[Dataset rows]

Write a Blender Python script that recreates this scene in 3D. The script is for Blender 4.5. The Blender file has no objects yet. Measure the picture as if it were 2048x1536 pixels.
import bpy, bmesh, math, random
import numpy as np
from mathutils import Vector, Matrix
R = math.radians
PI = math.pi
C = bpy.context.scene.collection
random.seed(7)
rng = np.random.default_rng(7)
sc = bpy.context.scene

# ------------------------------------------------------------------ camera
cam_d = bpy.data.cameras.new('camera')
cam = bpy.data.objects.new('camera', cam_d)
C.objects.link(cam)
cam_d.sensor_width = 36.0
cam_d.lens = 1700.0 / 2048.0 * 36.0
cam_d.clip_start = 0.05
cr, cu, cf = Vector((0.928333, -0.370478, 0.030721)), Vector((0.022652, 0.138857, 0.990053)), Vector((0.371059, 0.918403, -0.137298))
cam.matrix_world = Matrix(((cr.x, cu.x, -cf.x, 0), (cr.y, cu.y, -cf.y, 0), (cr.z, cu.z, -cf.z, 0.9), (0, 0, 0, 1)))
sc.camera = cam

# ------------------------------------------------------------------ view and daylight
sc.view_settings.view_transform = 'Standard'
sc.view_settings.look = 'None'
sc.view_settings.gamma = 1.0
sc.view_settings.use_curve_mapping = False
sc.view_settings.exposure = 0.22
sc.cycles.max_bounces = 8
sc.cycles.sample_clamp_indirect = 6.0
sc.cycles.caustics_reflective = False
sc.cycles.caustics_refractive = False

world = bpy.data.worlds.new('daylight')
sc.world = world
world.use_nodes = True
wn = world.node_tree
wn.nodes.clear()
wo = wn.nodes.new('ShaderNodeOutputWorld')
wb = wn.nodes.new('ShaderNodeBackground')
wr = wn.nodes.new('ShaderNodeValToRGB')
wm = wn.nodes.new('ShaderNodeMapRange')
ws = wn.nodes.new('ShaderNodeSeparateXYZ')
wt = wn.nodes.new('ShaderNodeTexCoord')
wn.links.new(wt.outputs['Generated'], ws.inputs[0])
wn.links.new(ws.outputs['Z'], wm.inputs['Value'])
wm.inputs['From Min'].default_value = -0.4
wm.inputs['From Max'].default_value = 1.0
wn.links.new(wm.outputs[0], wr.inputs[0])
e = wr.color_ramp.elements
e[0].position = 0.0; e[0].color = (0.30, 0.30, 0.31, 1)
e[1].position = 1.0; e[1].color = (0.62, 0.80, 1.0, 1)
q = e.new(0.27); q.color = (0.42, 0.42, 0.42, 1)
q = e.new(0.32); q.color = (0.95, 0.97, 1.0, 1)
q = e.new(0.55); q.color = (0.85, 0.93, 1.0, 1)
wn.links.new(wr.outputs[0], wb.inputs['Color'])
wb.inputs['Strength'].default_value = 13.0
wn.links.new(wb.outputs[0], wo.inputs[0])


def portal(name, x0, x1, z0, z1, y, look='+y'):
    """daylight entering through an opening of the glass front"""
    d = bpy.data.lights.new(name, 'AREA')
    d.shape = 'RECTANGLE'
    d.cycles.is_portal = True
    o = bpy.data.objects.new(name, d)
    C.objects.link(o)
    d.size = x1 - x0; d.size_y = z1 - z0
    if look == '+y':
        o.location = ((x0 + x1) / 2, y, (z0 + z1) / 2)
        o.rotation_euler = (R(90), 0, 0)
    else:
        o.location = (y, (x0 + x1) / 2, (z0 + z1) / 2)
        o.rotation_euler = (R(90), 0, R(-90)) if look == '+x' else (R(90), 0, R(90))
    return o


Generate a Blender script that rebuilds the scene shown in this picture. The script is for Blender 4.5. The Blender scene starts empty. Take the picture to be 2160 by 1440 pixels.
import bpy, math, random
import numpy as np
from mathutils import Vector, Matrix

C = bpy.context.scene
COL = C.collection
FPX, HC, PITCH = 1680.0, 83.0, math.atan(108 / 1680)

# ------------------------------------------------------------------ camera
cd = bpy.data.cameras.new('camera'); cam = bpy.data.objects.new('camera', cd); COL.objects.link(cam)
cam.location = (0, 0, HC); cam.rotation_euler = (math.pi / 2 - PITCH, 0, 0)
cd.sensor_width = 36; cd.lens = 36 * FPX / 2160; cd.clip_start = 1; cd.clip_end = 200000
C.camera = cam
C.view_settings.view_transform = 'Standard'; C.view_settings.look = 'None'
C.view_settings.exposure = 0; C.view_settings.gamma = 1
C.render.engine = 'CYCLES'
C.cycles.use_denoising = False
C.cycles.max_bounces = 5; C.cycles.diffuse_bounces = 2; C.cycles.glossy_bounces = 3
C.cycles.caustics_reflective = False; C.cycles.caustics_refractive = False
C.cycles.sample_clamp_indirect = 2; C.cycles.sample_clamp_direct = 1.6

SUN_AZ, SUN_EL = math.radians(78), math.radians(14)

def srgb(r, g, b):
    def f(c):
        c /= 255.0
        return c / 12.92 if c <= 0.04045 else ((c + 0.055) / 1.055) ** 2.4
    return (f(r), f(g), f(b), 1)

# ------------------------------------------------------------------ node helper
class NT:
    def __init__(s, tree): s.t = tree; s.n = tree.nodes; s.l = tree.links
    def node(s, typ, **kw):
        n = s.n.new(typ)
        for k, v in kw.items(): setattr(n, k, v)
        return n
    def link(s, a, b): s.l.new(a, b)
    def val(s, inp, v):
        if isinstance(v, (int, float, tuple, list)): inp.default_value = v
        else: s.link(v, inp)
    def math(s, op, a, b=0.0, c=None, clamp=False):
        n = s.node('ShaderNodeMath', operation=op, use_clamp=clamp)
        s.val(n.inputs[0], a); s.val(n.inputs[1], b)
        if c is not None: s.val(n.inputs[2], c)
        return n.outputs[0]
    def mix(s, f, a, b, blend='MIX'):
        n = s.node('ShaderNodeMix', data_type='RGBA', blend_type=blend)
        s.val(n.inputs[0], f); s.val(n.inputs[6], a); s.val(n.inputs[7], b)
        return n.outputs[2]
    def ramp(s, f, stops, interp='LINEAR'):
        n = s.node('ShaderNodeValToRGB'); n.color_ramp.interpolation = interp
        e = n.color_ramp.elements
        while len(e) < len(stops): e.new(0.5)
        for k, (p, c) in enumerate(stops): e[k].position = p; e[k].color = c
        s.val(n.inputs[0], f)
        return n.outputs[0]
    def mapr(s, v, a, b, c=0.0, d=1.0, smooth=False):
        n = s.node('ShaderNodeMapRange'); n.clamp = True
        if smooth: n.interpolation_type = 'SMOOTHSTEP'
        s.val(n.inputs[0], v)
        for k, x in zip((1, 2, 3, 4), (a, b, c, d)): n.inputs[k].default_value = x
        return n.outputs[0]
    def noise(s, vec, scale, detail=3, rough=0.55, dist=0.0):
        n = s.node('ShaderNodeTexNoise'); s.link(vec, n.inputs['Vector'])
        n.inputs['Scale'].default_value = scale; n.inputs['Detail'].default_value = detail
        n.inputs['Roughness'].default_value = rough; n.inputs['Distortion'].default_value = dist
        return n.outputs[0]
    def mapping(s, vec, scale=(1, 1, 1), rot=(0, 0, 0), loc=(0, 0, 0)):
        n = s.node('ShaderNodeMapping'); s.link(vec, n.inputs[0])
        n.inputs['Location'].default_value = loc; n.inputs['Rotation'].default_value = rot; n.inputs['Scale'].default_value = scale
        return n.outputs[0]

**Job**
Within the material above, transcribe exactly the lines that run from the line holding "Generate a Blender" through the line holding "FPX, HC, PITCH".

**Exercise result**
Generate a Blender script that rebuilds the scene shown in this picture. The script is for Blender 4.5. The Blender scene starts empty. Take the picture to be 2160 by 1440 pixels.
import bpy, math, random
import numpy as np
from mathutils import Vector, Matrix

C = bpy.context.scene
COL = C.collection
FPX, HC, PITCH = 1680.0, 83.0, math.atan(108 / 1680)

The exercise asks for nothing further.